═════ PROVIDED RECORDS ═════

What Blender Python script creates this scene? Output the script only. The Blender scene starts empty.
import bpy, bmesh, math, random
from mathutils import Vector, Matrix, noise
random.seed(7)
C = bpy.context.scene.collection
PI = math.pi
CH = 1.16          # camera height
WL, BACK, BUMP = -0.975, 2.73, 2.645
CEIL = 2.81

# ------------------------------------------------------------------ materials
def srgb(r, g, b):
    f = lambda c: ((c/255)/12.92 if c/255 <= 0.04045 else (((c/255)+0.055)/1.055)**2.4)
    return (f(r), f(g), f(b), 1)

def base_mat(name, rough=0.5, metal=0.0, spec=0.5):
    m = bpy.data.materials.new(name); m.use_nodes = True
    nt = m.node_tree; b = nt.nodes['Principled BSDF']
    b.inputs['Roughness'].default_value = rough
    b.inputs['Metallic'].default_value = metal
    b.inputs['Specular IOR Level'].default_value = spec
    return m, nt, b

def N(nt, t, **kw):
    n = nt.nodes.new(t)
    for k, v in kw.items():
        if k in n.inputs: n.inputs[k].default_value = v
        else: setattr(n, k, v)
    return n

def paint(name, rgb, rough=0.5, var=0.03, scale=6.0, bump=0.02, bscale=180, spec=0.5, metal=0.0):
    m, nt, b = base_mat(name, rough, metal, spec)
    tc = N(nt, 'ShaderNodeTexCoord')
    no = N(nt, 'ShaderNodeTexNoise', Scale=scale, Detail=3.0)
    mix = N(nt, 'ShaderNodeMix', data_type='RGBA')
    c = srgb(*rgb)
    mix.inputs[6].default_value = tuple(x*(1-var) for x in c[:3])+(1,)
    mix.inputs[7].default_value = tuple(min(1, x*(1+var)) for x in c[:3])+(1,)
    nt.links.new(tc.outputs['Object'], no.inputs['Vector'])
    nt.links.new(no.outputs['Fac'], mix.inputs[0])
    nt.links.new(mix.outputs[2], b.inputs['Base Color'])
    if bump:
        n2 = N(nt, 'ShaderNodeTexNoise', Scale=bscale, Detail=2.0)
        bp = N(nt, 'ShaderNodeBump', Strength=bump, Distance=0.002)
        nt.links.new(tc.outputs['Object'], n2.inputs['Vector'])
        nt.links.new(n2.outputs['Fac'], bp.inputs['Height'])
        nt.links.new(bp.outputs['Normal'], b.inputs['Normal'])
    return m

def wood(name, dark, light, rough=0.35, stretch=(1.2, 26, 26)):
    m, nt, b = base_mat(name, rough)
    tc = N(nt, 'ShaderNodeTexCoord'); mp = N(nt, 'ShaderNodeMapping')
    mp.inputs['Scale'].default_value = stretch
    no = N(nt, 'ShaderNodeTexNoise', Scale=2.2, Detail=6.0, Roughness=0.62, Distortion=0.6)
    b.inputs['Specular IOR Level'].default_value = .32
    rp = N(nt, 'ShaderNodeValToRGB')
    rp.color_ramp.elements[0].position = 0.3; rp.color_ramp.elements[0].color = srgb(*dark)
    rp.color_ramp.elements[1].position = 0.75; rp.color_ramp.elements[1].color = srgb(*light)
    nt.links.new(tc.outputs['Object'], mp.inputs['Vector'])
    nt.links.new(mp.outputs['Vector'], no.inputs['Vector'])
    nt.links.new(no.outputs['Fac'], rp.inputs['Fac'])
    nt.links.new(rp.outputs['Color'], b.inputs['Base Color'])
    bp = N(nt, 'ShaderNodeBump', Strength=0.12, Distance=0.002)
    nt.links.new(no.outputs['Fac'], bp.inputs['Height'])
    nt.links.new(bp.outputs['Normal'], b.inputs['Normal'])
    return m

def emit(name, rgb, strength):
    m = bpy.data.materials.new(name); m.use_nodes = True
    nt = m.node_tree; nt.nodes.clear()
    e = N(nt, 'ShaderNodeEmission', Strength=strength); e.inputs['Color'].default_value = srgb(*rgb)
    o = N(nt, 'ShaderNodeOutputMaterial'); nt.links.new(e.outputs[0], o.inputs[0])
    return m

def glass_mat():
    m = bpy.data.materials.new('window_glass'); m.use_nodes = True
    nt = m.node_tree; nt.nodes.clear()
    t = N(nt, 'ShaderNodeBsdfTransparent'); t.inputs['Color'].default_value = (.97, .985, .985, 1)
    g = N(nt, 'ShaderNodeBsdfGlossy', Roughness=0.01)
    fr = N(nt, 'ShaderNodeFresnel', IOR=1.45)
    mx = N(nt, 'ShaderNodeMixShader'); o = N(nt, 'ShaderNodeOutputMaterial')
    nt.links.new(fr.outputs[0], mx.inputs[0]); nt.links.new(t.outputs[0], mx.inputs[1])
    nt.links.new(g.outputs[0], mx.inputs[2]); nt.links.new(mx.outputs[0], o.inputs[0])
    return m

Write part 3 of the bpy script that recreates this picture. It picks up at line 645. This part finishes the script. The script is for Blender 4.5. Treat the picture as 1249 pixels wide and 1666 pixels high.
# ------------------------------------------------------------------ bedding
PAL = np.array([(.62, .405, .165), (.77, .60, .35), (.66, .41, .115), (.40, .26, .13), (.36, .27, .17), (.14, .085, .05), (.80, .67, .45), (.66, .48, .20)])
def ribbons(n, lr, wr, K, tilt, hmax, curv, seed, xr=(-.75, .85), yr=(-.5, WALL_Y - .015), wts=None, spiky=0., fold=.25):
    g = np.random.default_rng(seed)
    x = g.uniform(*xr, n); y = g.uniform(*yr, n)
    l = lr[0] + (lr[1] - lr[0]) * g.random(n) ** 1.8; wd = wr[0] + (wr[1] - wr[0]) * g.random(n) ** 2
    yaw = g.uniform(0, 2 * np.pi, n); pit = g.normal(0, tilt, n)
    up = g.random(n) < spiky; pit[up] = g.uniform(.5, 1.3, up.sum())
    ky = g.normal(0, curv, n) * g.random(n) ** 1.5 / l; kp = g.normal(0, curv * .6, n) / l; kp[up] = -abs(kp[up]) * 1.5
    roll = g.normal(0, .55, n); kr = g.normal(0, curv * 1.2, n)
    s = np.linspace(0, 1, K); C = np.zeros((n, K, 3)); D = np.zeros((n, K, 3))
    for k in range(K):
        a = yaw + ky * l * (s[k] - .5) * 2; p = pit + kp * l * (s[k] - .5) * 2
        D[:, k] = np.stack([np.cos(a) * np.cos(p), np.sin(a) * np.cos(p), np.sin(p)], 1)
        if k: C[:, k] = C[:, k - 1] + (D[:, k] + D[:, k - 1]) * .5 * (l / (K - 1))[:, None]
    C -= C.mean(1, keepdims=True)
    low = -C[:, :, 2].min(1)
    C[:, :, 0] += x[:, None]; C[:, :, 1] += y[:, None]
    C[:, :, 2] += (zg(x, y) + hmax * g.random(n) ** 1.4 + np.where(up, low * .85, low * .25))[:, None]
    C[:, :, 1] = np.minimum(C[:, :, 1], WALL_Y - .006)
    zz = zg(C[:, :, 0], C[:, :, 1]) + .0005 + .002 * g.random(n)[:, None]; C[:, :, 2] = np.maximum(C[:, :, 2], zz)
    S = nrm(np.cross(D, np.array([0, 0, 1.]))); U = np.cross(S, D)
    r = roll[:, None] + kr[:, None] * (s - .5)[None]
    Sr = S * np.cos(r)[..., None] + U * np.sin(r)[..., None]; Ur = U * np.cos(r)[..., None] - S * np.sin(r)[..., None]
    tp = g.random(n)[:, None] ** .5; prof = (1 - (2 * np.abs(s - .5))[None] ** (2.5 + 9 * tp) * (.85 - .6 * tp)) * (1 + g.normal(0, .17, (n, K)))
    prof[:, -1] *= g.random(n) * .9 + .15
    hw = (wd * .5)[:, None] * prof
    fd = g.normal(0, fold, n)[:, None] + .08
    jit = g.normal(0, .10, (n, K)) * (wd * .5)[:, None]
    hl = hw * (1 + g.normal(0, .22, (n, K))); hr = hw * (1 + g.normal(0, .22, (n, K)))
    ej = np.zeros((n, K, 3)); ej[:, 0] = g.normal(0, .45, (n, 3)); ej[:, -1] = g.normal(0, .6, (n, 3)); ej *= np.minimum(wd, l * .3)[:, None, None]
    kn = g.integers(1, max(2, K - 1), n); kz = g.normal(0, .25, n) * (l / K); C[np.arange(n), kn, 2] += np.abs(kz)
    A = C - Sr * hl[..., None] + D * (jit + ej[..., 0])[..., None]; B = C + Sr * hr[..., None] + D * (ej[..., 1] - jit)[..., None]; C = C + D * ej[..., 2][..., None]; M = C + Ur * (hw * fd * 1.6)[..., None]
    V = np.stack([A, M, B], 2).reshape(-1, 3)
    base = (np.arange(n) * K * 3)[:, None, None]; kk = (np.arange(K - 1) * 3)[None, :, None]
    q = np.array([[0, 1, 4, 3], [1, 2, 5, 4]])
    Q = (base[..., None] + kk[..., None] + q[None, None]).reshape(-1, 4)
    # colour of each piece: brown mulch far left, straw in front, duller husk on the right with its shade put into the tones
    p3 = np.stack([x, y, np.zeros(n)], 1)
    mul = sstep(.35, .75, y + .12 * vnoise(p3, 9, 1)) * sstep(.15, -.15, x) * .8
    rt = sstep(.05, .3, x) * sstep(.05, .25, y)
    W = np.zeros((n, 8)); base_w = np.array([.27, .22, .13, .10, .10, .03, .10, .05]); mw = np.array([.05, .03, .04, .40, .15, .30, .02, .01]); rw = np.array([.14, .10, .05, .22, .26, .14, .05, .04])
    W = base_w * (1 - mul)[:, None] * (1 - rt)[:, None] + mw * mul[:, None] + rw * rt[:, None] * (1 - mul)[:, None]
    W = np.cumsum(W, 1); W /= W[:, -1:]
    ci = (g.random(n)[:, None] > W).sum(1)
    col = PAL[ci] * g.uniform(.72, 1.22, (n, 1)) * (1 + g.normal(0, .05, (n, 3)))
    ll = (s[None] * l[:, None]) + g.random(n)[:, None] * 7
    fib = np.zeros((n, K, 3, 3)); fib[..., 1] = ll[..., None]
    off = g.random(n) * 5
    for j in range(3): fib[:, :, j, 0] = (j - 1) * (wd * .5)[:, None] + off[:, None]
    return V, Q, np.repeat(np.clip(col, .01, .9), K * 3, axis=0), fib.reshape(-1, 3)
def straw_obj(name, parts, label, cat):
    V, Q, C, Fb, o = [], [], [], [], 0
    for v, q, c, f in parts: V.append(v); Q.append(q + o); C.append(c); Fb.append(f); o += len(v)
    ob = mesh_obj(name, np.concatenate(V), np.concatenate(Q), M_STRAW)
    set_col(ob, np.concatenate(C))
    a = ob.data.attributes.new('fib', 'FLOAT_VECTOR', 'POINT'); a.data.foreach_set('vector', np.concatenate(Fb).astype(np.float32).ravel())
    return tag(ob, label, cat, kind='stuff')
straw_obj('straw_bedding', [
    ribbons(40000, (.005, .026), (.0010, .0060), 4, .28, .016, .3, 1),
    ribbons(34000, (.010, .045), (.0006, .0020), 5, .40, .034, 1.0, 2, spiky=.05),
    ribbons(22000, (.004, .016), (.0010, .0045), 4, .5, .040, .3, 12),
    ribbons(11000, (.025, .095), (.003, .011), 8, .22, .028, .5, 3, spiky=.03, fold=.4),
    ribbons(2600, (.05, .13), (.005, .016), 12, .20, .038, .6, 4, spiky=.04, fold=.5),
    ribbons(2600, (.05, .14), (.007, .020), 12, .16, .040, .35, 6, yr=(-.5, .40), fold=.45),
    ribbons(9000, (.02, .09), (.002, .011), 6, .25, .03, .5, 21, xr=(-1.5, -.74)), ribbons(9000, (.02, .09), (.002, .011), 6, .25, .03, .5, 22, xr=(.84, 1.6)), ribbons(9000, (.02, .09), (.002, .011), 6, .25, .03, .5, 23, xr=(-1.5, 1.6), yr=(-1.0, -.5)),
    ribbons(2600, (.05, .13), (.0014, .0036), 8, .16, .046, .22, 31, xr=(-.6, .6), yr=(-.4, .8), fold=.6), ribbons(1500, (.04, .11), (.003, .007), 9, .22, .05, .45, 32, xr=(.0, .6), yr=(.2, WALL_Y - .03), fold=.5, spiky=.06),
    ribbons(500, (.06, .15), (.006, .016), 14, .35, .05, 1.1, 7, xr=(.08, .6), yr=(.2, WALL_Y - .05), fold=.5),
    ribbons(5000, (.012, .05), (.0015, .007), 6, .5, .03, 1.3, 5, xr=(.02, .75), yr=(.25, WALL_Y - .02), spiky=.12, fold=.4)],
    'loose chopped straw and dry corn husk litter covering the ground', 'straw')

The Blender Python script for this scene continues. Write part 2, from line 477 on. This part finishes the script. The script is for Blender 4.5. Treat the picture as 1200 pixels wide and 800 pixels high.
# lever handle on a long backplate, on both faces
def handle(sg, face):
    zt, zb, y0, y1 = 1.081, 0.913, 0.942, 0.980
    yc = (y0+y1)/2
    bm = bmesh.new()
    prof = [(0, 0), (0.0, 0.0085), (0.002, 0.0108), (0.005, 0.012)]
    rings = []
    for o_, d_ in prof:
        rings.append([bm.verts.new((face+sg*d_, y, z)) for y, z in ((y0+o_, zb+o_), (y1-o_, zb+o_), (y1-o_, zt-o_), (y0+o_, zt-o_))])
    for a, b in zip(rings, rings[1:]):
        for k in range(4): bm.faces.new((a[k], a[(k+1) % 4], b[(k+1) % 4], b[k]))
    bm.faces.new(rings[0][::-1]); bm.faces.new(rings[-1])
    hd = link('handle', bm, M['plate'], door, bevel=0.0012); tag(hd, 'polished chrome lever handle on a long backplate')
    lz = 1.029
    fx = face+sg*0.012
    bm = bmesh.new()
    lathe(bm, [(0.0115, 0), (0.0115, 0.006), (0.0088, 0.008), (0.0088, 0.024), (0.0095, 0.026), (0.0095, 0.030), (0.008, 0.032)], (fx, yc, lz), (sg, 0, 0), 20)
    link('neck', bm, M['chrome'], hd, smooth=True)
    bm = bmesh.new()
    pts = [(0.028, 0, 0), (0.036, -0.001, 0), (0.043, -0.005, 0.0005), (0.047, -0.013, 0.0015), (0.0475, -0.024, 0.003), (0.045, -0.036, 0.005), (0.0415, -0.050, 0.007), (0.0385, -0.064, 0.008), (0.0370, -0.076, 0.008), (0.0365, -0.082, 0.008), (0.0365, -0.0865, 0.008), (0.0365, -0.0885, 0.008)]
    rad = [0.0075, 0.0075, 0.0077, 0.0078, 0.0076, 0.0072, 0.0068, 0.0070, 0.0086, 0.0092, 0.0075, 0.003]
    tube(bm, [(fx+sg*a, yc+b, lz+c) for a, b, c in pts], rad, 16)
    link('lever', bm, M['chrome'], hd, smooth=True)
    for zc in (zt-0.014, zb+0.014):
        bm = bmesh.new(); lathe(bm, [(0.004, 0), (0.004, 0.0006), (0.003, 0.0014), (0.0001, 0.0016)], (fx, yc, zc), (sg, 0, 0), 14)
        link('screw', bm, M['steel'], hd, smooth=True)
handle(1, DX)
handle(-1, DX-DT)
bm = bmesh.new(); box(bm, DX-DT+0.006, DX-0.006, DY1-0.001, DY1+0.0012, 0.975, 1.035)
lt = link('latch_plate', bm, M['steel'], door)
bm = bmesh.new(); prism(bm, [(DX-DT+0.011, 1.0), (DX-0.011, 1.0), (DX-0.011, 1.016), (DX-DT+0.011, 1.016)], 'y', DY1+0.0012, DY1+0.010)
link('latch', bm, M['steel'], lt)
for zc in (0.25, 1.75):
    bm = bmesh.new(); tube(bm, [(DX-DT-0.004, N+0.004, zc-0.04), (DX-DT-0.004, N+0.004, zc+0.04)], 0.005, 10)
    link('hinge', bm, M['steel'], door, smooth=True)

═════

> [TO BE DONE]: Quote, word for word, every line from the top of the entries through the line that holds "CEIL = 2.81".

> [ANSWER BELOW]:
What Blender Python script creates this scene? Output the script only. The Blender scene starts empty.
import bpy, bmesh, math, random
from mathutils import Vector, Matrix, noise
random.seed(7)
C = bpy.context.scene.collection
PI = math.pi
CH = 1.16          # camera height
WL, BACK, BUMP = -0.975, 2.73, 2.645
CEIL = 2.81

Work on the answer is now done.